David Lodge: Deaf Sentence

This book is clearly a David Lodge book. If you didn't know the provenance of the author, it would have become apparent on reading the first chapter. Although the place the book is set in is some vague Northern Town, it still is with the main character being a retired University Lecturer in Linguistics (pretty similar to Professor Lodge).

It takes a little while to get into the book, but the pun of the title points out the trials and tribulations of being deaf and how this interacts with the surroundings.

The characterisation is strong and it is an easy book to finish, although I would say that there is little deep meaningful insights in it.

I enjoyed it, but wait till it comes out in paperback.

Sunday, 1 June 2008

The Sandcastle: Iris Murdoch

The Sandcastle is a quintessentially English novel, and it is crafted by one of the finest of 20th Century English Novelists, Iris Murdoch.

The story revolves around the troubled marriage of a Teacher Bill Mor and his wife Nan, and the effect of the appearance in their daily routine of a young painter, Rain Carter.

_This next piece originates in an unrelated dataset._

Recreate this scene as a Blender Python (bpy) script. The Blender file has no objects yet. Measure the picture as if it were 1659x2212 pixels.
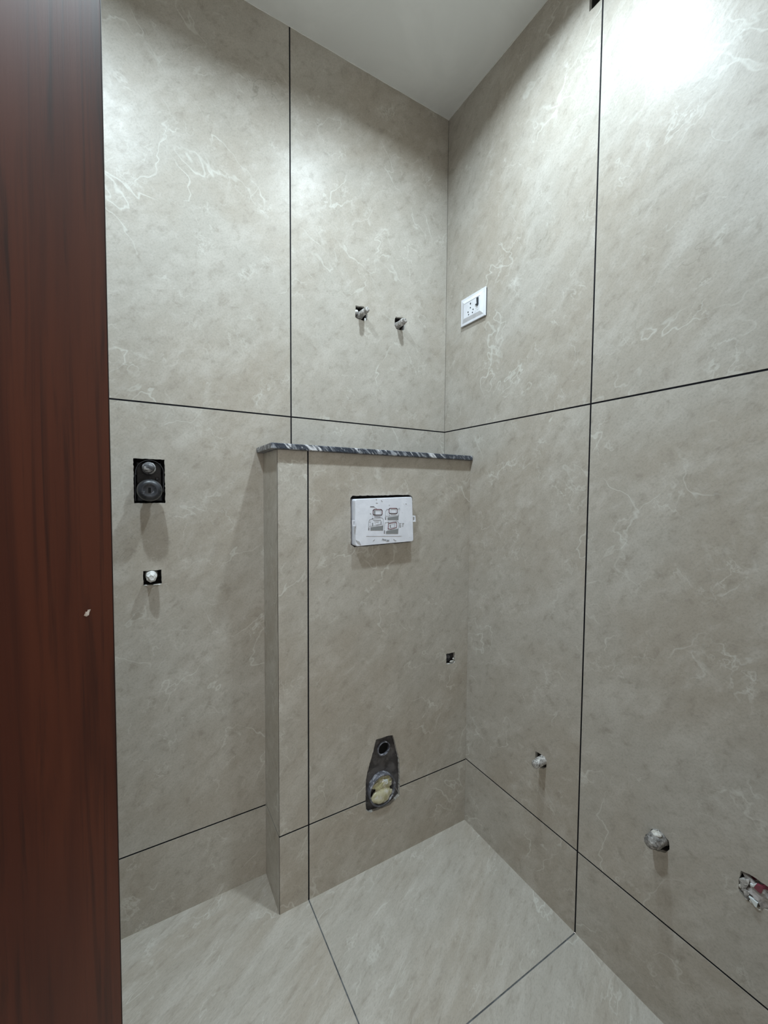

Rain is being commissioned to paint a portrait of the retired senior master, Demoyte, but she has an increasingly troublesome effect on Mor, his wife and their children Donald and Felicity.

The novel glides through towards its apotheosis in great style and is one of those books that you are happy to have read, and put down with a contented sigh.

Random Acts of Heroic Love: Danny Scheinmann

This is a really good book, and deserves a wider circulation.

Essentially the narrative falls into two sections, one describing a young man whose girlfriend dies in an accident in Ecuador in the late 1990s, and the other part is about a long journey of an Austrian Soldier who traverses Siberia and Russia with only the thought of love in his mind, set during the main part of the first world war.

The stories intertwine towards the end of the narrative, and there is a strong autobiographical feel to the book that is implicit throughout.

The pain of grief, the effect of love and the offshoots of both are well developed in a book that I hope will be read by many.

I suspect that the author has put so much of himself into this book that it is likely to be his Magnum Opus.